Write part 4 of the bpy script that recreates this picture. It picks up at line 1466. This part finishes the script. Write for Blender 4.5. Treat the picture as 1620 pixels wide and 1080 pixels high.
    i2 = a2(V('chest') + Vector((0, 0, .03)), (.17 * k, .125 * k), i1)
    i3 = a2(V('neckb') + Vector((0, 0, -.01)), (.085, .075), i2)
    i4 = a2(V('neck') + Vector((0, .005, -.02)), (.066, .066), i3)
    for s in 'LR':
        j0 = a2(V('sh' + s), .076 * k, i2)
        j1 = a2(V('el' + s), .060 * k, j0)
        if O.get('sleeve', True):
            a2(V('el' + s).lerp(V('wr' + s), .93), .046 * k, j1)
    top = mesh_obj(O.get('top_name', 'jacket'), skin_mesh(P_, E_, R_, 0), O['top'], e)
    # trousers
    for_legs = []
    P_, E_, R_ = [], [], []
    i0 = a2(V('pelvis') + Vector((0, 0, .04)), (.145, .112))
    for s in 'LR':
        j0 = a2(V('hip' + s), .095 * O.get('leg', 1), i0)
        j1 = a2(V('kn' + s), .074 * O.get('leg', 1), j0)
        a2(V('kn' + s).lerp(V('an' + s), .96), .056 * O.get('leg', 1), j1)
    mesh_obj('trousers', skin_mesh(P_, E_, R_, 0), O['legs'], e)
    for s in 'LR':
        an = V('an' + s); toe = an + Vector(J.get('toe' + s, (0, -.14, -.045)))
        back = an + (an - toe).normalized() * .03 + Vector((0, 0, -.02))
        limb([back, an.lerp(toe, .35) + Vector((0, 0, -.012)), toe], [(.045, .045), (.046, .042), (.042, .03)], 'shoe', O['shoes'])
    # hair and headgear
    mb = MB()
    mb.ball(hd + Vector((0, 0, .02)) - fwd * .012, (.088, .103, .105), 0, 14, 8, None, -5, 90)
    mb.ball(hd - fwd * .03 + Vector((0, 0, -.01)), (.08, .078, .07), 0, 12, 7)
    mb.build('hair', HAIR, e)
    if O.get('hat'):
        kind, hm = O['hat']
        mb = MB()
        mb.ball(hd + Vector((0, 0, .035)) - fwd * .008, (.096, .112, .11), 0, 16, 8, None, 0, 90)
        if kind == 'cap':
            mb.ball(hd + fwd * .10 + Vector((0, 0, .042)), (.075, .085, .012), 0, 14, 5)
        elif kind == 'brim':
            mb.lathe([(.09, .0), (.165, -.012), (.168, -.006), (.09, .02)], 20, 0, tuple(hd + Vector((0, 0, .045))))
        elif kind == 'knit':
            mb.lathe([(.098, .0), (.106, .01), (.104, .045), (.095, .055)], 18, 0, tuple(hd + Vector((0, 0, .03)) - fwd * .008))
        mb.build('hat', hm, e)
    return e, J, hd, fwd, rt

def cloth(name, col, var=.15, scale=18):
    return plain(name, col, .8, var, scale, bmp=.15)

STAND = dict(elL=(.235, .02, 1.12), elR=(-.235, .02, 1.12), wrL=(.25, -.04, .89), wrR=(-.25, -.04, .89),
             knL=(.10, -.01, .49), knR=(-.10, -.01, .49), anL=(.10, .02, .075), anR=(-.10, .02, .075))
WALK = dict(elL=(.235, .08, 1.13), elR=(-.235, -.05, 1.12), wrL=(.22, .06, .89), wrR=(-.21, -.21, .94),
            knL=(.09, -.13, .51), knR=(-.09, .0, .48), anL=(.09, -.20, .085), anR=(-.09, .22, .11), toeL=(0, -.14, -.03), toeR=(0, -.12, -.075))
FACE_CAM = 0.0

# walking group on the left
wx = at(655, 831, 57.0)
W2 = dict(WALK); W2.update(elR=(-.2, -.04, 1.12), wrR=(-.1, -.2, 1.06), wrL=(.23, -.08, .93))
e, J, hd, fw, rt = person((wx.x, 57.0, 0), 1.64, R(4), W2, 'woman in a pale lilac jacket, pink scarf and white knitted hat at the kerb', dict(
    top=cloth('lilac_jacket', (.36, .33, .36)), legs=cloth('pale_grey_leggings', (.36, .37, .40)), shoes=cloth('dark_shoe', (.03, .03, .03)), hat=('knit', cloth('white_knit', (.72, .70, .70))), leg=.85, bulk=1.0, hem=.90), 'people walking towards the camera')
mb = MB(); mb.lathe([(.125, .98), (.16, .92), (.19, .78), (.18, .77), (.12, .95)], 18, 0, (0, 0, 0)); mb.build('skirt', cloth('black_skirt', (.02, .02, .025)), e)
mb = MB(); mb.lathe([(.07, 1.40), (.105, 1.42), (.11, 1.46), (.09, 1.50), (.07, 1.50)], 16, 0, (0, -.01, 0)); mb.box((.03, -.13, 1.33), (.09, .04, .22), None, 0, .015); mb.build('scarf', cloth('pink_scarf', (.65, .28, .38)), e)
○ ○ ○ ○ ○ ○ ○
What to do >> Repeat the material word for word, in full.

Task answer >>
Write part 4 of the bpy script that recreates this picture. It picks up at line 1466. This part finishes the script. Write for Blender 4.5. Treat the picture as 1620 pixels wide and 1080 pixels high.
    i2 = a2(V('chest') + Vector((0, 0, .03)), (.17 * k, .125 * k), i1)
    i3 = a2(V('neckb') + Vector((0, 0, -.01)), (.085, .075), i2)
    i4 = a2(V('neck') + Vector((0, .005, -.02)), (.066, .066), i3)
    for s in 'LR':
        j0 = a2(V('sh' + s), .076 * k, i2)
        j1 = a2(V('el' + s), .060 * k, j0)
        if O.get('sleeve', True):
            a2(V('el' + s).lerp(V('wr' + s), .93), .046 * k, j1)
    top = mesh_obj(O.get('top_name', 'jacket'), skin_mesh(P_, E_, R_, 0), O['top'], e)
    # trousers
    for_legs = []
    P_, E_, R_ = [], [], []
    i0 = a2(V('pelvis') + Vector((0, 0, .04)), (.145, .112))
    for s in 'LR':
        j0 = a2(V('hip' + s), .095 * O.get('leg', 1), i0)
        j1 = a2(V('kn' + s), .074 * O.get('leg', 1), j0)
        a2(V('kn' + s).lerp(V('an' + s), .96), .056 * O.get('leg', 1), j1)
    mesh_obj('trousers', skin_mesh(P_, E_, R_, 0), O['legs'], e)
    for s in 'LR':
        an = V('an' + s); toe = an + Vector(J.get('toe' + s, (0, -.14, -.045)))
        back = an + (an - toe).normalized() * .03 + Vector((0, 0, -.02))
        limb([back, an.lerp(toe, .35) + Vector((0, 0, -.012)), toe], [(.045, .045), (.046, .042), (.042, .03)], 'shoe', O['shoes'])
    # hair and headgear
    mb = MB()
    mb.ball(hd + Vector((0, 0, .02)) - fwd * .012, (.088, .103, .105), 0, 14, 8, None, -5, 90)
    mb.ball(hd - fwd * .03 + Vector((0, 0, -.01)), (.08, .078, .07), 0, 12, 7)
    mb.build('hair', HAIR, e)
    if O.get('hat'):
        kind, hm = O['hat']
        mb = MB()
        mb.ball(hd + Vector((0, 0, .035)) - fwd * .008, (.096, .112, .11), 0, 16, 8, None, 0, 90)
        if kind == 'cap':
            mb.ball(hd + fwd * .10 + Vector((0, 0, .042)), (.075, .085, .012), 0, 14, 5)
        elif kind == 'brim':
            mb.lathe([(.09, .0), (.165, -.012), (.168, -.006), (.09, .02)], 20, 0, tuple(hd + Vector((0, 0, .045))))
        elif kind == 'knit':
            mb.lathe([(.098, .0), (.106, .01), (.104, .045), (.095, .055)], 18, 0, tuple(hd + Vector((0, 0, .03)) - fwd * .008))
        mb.build('hat', hm, e)
    return e, J, hd, fwd, rt

def cloth(name, col, var=.15, scale=18):
    return plain(name, col, .8, var, scale, bmp=.15)

STAND = dict(elL=(.235, .02, 1.12), elR=(-.235, .02, 1.12), wrL=(.25, -.04, .89), wrR=(-.25, -.04, .89),
             knL=(.10, -.01, .49), knR=(-.10, -.01, .49), anL=(.10, .02, .075), anR=(-.10, .02, .075))
WALK = dict(elL=(.235, .08, 1.13), elR=(-.235, -.05, 1.12), wrL=(.22, .06, .89), wrR=(-.21, -.21, .94),
            knL=(.09, -.13, .51), knR=(-.09, .0, .48), anL=(.09, -.20, .085), anR=(-.09, .22, .11), toeL=(0, -.14, -.03), toeR=(0, -.12, -.075))
FACE_CAM = 0.0

# walking group on the left
wx = at(655, 831, 57.0)
W2 = dict(WALK); W2.update(elR=(-.2, -.04, 1.12), wrR=(-.1, -.2, 1.06), wrL=(.23, -.08, .93))
e, J, hd, fw, rt = person((wx.x, 57.0, 0), 1.64, R(4), W2, 'woman in a pale lilac jacket, pink scarf and white knitted hat at the kerb', dict(
    top=cloth('lilac_jacket', (.36, .33, .36)), legs=cloth('pale_grey_leggings', (.36, .37, .40)), shoes=cloth('dark_shoe', (.03, .03, .03)), hat=('knit', cloth('white_knit', (.72, .70, .70))), leg=.85, bulk=1.0, hem=.90), 'people walking towards the camera')
mb = MB(); mb.lathe([(.125, .98), (.16, .92), (.19, .78), (.18, .77), (.12, .95)], 18, 0, (0, 0, 0)); mb.build('skirt', cloth('black_skirt', (.02, .02, .025)), e)
mb = MB(); mb.lathe([(.07, 1.40), (.105, 1.42), (.11, 1.46), (.09, 1.50), (.07, 1.50)], 16, 0, (0, -.01, 0)); mb.box((.03, -.13, 1.33), (.09, .04, .22), None, 0, .015); mb.build('scarf', cloth('pink_scarf', (.65, .28, .38)), e)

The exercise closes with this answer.